▸ **THE PROBLEM**
Take the lines beginning with the one that contains "Recreate this scene" and ending with the one that contains "scene = bpy.context.scene", and set them down exactly. Omit all pictures.

▸ **DATA FOR PROCESSING**

START

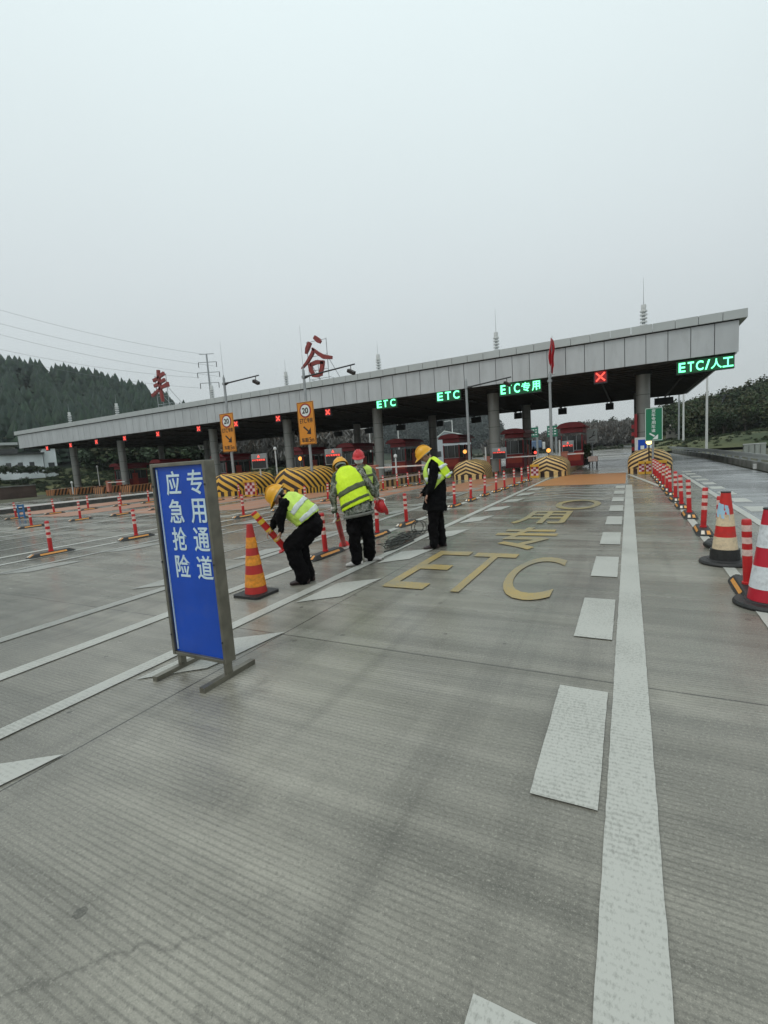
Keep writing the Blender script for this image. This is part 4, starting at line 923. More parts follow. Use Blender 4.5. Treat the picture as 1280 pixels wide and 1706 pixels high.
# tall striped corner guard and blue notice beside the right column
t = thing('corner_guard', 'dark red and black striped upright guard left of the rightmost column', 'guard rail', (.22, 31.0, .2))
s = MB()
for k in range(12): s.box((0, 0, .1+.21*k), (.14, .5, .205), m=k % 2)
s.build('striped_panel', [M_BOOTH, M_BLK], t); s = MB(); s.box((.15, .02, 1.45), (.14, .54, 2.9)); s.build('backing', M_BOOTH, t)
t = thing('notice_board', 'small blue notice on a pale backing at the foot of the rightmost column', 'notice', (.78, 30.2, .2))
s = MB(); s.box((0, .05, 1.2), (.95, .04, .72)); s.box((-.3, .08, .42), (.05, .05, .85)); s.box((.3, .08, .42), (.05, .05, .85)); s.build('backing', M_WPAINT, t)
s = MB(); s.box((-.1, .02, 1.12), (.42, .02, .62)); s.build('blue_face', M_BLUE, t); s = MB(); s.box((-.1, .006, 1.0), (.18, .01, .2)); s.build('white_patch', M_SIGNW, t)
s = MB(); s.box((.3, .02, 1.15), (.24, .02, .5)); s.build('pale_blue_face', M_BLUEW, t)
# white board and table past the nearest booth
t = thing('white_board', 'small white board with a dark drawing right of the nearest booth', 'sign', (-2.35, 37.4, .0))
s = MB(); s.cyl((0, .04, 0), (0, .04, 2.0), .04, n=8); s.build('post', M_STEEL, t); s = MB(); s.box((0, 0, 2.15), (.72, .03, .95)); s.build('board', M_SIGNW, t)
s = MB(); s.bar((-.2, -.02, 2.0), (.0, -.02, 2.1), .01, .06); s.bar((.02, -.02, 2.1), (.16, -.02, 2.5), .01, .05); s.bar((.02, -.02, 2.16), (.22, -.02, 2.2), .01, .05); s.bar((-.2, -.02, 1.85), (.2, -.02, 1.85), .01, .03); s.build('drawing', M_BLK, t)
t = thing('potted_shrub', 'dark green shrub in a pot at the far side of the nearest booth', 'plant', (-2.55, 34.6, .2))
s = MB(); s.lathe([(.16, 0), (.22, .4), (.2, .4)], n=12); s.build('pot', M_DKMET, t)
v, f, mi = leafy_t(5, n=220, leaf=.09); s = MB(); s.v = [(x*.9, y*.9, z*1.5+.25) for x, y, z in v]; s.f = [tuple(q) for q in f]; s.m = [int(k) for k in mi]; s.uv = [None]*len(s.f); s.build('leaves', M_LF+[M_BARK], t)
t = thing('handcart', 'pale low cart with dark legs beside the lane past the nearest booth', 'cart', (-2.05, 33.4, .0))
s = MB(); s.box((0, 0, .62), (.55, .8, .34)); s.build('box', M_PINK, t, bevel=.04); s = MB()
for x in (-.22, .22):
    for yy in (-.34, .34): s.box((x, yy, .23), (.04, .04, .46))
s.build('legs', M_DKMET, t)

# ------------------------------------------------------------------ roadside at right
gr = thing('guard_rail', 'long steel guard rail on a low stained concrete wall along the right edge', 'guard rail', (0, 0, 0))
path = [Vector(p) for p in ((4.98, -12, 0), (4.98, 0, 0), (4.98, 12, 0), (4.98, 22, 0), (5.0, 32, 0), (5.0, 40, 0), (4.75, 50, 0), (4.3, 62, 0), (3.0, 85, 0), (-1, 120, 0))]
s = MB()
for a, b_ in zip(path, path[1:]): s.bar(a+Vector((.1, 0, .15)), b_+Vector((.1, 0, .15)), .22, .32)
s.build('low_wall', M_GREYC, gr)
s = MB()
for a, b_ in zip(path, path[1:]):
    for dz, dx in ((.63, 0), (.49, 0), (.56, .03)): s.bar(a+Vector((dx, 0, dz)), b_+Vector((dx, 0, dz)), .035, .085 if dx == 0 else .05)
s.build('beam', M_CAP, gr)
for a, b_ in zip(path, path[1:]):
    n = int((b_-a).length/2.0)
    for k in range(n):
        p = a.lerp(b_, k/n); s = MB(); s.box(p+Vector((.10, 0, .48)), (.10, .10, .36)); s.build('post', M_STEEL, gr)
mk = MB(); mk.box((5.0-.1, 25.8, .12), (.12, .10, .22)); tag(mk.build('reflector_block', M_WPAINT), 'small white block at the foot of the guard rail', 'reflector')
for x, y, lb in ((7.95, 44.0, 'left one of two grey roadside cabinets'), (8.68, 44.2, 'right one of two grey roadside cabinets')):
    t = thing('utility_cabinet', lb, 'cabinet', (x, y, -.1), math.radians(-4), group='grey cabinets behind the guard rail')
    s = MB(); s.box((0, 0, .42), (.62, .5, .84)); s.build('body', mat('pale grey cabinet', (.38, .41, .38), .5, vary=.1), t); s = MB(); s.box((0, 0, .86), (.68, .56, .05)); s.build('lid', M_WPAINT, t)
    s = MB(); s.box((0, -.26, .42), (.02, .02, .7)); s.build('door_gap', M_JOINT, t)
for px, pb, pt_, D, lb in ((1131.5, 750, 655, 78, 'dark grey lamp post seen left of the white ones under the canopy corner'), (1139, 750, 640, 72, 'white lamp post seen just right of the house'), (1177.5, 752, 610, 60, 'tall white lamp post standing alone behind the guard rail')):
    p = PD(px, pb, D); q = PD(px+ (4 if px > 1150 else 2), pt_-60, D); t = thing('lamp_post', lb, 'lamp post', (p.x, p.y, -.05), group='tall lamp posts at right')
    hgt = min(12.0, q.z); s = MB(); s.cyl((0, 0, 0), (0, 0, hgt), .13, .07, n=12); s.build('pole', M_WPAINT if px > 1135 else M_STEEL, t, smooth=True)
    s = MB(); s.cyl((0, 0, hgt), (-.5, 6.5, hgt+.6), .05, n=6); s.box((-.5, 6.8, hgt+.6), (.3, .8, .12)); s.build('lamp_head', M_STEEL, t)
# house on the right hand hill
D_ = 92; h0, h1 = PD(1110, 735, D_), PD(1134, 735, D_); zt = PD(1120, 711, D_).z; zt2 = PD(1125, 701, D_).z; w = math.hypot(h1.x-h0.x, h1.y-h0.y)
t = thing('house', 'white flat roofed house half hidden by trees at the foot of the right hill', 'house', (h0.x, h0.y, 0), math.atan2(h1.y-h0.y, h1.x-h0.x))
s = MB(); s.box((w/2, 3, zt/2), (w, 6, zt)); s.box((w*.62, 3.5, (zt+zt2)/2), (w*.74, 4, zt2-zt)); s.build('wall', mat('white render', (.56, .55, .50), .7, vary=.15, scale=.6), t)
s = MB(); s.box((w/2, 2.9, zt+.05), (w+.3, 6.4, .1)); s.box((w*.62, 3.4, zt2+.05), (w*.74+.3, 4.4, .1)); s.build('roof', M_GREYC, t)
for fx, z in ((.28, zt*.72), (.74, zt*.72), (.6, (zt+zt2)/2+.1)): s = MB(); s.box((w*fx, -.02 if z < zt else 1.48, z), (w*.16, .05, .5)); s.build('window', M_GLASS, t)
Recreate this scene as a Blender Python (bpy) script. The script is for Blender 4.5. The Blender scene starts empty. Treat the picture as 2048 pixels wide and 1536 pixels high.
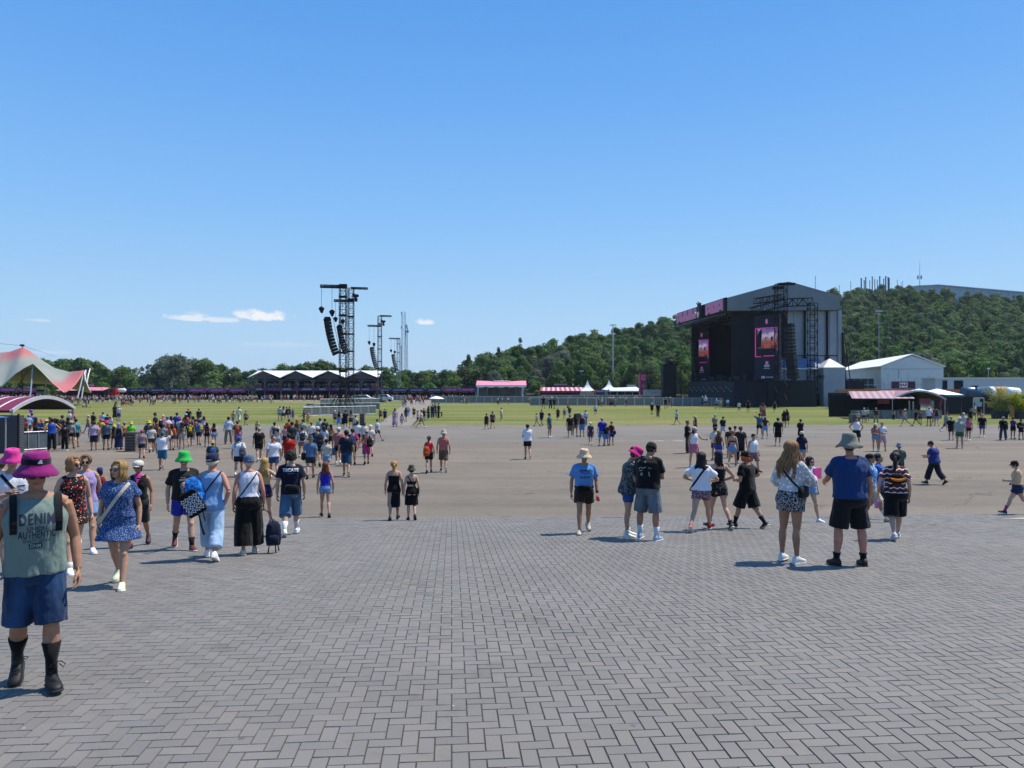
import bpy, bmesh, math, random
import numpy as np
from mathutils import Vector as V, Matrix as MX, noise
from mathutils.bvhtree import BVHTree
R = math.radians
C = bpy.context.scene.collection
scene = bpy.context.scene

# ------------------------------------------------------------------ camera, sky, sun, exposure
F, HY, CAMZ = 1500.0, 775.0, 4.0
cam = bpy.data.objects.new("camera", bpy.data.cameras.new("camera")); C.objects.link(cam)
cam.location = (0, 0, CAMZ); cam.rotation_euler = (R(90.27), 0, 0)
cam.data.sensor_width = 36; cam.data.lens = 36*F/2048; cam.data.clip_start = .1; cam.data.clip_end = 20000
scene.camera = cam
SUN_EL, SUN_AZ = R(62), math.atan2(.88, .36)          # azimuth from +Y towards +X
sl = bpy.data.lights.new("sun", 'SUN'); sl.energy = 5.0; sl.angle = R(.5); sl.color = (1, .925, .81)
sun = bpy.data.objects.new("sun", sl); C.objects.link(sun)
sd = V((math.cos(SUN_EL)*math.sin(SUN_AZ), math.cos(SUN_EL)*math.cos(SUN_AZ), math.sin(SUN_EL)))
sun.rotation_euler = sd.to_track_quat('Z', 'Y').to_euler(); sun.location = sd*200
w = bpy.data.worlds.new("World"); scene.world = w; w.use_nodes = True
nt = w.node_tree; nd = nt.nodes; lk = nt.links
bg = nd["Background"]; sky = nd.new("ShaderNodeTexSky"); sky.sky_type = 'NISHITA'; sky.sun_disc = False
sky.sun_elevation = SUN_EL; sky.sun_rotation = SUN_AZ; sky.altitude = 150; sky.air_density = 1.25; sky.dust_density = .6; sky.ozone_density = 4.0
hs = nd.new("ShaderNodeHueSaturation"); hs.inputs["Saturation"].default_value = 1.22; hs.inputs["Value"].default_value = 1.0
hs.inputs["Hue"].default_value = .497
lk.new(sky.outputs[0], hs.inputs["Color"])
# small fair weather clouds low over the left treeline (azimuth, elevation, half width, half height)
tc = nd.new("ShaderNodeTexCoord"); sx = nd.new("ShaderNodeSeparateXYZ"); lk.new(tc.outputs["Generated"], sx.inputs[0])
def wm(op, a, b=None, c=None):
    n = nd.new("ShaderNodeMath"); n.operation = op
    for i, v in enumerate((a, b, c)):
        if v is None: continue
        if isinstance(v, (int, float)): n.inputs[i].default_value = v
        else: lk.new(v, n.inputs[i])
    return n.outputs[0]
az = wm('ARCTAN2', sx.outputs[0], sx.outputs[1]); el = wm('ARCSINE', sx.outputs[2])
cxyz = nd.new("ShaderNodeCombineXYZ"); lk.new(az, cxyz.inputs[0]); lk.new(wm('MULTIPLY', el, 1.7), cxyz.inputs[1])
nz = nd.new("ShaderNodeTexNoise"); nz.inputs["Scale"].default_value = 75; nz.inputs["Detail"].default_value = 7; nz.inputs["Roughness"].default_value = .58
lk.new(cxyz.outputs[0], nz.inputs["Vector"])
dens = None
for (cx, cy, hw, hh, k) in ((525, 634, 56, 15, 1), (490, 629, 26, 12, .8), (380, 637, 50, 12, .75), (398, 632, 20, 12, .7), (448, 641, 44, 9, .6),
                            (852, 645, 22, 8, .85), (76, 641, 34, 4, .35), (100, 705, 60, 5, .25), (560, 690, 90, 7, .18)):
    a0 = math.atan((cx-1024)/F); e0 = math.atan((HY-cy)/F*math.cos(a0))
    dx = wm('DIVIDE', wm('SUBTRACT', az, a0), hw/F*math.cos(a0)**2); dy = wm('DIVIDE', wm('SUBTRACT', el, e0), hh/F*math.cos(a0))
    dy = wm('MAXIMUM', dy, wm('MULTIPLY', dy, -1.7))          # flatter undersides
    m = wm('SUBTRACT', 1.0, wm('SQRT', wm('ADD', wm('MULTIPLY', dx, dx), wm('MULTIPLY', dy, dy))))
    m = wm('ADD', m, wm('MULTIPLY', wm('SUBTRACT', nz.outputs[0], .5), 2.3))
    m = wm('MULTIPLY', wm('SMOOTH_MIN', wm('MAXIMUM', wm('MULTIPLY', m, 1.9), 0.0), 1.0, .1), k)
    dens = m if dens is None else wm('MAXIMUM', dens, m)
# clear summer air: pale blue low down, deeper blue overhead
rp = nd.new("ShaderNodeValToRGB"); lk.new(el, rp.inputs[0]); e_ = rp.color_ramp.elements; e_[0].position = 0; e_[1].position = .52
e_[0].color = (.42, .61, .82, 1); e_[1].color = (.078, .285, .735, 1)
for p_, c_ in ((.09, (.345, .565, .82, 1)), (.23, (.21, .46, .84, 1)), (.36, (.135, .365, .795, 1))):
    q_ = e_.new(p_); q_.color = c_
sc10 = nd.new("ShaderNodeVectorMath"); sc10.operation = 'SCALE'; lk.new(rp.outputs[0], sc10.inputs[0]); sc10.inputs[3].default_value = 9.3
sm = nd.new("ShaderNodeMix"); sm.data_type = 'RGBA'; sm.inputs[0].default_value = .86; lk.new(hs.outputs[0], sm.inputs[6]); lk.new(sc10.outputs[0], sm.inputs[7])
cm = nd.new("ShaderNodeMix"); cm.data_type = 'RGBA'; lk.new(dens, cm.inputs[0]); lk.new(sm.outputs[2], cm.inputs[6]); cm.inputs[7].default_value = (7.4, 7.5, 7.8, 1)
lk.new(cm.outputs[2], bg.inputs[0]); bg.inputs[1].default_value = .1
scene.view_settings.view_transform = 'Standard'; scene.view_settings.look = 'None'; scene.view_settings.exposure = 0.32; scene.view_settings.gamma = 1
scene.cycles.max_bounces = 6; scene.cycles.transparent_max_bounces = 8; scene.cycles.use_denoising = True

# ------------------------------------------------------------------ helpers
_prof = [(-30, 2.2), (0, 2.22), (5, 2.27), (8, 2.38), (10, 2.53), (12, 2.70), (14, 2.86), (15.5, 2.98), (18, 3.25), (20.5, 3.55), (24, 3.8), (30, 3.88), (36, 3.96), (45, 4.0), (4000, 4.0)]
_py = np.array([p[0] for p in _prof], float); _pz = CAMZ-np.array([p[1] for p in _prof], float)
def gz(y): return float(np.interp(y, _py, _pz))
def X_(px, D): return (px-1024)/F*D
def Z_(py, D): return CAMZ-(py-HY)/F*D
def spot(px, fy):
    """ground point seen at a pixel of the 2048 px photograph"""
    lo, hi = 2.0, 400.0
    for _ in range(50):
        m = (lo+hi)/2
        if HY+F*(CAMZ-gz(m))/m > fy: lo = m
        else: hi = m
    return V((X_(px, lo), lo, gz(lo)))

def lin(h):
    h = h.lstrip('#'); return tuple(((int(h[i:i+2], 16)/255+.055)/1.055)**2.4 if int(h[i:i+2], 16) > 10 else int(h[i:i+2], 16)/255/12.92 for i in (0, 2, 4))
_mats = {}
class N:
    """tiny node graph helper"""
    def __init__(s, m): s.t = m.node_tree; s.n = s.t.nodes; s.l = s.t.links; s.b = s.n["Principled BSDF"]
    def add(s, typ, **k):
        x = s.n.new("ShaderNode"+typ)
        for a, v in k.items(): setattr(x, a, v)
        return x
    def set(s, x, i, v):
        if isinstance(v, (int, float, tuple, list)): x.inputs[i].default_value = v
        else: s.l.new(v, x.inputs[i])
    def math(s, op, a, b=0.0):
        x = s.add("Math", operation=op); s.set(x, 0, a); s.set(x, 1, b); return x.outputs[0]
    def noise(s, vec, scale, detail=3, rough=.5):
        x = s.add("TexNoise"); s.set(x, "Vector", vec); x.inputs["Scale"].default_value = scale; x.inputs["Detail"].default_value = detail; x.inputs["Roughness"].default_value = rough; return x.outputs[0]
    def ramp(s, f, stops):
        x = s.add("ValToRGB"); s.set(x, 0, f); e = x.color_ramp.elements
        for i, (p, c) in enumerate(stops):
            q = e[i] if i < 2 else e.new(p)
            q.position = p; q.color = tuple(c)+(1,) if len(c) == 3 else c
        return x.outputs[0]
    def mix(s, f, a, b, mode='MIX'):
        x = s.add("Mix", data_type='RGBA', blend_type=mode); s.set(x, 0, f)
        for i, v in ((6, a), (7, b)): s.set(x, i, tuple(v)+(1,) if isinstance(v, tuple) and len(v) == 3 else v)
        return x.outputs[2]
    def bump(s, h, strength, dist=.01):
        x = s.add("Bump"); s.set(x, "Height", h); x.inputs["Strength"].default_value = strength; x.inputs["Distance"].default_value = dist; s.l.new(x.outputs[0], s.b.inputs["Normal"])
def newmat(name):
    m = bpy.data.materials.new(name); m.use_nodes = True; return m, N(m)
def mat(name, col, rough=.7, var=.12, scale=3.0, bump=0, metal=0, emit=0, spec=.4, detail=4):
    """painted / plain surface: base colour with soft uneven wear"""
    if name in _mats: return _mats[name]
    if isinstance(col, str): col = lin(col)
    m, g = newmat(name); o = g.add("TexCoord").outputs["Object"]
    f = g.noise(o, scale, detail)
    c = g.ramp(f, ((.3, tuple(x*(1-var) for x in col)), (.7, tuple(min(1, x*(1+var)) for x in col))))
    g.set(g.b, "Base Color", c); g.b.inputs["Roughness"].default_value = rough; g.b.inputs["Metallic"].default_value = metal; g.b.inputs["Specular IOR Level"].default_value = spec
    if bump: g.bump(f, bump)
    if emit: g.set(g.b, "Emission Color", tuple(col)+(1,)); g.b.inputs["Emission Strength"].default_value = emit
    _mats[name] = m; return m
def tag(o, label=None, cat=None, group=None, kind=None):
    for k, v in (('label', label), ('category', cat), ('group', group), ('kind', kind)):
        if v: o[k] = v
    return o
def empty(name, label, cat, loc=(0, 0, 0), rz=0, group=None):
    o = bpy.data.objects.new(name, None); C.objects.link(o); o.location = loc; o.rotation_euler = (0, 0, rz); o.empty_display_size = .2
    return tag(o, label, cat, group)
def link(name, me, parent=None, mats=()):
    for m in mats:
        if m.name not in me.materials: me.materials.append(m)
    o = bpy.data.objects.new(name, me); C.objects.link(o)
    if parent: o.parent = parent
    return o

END

▸ **RESPONSE TO THE EXERCISE**
Recreate this scene as a Blender Python (bpy) script. The script is for Blender 4.5. The Blender scene starts empty. Treat the picture as 2048 pixels wide and 1536 pixels high.
import bpy, bmesh, math, random
import numpy as np
from mathutils import Vector as V, Matrix as MX, noise
from mathutils.bvhtree import BVHTree
R = math.radians
C = bpy.context.scene.collection
scene = bpy.context.scene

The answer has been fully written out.